Prompt: Output, please, exactly those lines of the listing that come before the line with "scene.camera = camo", along with that line itself.

⁂

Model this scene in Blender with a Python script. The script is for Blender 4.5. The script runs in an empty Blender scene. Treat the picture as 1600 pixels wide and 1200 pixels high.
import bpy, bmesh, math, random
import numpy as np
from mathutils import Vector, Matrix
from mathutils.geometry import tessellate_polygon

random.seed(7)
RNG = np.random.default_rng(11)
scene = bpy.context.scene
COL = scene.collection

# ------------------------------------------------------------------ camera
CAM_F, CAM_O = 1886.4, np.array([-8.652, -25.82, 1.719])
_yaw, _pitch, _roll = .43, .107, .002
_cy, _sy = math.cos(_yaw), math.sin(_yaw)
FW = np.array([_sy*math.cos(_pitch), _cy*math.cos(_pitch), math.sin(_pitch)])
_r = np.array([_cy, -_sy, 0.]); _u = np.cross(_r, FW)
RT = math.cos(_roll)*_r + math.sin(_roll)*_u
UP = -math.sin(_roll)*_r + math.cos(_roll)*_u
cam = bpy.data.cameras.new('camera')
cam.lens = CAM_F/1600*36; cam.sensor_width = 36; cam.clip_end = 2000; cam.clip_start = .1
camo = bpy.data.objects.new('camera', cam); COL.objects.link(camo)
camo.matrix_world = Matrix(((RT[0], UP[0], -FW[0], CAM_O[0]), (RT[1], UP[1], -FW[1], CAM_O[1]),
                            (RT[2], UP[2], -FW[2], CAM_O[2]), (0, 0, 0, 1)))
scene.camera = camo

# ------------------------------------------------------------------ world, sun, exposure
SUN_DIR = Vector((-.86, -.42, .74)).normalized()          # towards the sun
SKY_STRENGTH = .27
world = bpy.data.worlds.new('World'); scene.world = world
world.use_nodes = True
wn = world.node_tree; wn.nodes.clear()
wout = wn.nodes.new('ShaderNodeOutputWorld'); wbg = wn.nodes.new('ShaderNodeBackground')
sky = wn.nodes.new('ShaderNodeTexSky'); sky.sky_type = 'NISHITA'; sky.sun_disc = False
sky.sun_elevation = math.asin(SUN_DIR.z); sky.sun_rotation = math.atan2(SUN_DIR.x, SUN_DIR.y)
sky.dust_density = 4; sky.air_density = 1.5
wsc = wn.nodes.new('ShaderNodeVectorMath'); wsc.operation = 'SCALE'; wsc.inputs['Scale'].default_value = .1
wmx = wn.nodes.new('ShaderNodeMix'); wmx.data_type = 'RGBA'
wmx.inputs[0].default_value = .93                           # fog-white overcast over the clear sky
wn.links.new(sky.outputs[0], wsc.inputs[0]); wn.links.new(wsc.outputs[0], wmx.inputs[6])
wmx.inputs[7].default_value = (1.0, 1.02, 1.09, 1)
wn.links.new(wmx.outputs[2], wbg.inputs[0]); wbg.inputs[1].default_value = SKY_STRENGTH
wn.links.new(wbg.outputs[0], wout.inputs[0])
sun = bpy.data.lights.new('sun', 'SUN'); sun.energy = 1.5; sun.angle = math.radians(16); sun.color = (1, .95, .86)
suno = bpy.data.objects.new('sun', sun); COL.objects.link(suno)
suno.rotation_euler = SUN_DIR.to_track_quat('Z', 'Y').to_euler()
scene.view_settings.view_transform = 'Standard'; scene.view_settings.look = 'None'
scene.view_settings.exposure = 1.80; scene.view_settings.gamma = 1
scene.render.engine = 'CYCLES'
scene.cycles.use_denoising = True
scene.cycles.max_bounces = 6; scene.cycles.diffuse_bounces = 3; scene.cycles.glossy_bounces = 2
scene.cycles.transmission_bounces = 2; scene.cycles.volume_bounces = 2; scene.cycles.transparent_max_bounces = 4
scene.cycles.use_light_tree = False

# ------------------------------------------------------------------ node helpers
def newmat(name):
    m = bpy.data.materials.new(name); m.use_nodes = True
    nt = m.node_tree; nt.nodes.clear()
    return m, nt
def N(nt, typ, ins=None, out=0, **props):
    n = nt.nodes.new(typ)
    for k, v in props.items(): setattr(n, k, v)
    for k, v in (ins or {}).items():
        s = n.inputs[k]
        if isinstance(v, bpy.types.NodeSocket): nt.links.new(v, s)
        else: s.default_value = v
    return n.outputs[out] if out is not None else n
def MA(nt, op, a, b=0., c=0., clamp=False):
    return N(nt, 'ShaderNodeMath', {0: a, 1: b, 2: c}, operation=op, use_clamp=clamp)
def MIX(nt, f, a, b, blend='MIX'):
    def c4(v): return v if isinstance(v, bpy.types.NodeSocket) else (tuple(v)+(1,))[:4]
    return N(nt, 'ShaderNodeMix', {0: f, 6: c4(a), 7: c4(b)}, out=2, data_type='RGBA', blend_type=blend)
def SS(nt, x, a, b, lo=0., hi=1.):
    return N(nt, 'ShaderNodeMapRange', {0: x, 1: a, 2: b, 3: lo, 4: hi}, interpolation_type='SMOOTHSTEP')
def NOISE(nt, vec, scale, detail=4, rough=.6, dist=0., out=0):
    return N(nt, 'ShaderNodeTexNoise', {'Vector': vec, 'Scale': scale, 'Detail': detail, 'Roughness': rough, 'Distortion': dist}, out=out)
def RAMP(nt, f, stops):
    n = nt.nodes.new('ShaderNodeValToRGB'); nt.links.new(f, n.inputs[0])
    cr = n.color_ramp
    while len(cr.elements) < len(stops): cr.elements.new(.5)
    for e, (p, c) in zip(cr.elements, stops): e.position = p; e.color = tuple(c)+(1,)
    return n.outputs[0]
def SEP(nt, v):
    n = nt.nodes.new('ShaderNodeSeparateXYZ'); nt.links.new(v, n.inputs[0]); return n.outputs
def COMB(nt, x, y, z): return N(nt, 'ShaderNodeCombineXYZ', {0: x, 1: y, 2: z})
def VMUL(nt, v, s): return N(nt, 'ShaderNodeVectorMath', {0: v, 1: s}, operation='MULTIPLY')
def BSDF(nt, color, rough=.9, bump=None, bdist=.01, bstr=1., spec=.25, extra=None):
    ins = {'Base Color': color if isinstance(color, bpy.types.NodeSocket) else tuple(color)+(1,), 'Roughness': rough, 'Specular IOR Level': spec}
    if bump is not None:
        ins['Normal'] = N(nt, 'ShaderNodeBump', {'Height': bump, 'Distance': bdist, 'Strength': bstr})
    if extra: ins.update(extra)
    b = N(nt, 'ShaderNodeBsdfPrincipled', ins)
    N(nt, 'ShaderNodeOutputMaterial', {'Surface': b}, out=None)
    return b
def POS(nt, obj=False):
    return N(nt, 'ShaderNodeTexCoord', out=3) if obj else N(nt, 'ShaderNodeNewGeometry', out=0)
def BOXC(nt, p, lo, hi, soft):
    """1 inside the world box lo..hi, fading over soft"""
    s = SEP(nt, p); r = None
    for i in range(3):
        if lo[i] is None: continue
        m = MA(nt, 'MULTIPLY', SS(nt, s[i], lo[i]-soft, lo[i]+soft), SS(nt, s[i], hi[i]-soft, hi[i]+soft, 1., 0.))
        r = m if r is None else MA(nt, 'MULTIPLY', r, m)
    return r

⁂

Expected answer:
Model this scene in Blender with a Python script. The script is for Blender 4.5. The script runs in an empty Blender scene. Treat the picture as 1600 pixels wide and 1200 pixels high.
import bpy, bmesh, math, random
import numpy as np
from mathutils import Vector, Matrix
from mathutils.geometry import tessellate_polygon

random.seed(7)
RNG = np.random.default_rng(11)
scene = bpy.context.scene
COL = scene.collection

# ------------------------------------------------------------------ camera
CAM_F, CAM_O = 1886.4, np.array([-8.652, -25.82, 1.719])
_yaw, _pitch, _roll = .43, .107, .002
_cy, _sy = math.cos(_yaw), math.sin(_yaw)
FW = np.array([_sy*math.cos(_pitch), _cy*math.cos(_pitch), math.sin(_pitch)])
_r = np.array([_cy, -_sy, 0.]); _u = np.cross(_r, FW)
RT = math.cos(_roll)*_r + math.sin(_roll)*_u
UP = -math.sin(_roll)*_r + math.cos(_roll)*_u
cam = bpy.data.cameras.new('camera')
cam.lens = CAM_F/1600*36; cam.sensor_width = 36; cam.clip_end = 2000; cam.clip_start = .1
camo = bpy.data.objects.new('camera', cam); COL.objects.link(camo)
camo.matrix_world = Matrix(((RT[0], UP[0], -FW[0], CAM_O[0]), (RT[1], UP[1], -FW[1], CAM_O[1]),
                            (RT[2], UP[2], -FW[2], CAM_O[2]), (0, 0, 0, 1)))
scene.camera = camo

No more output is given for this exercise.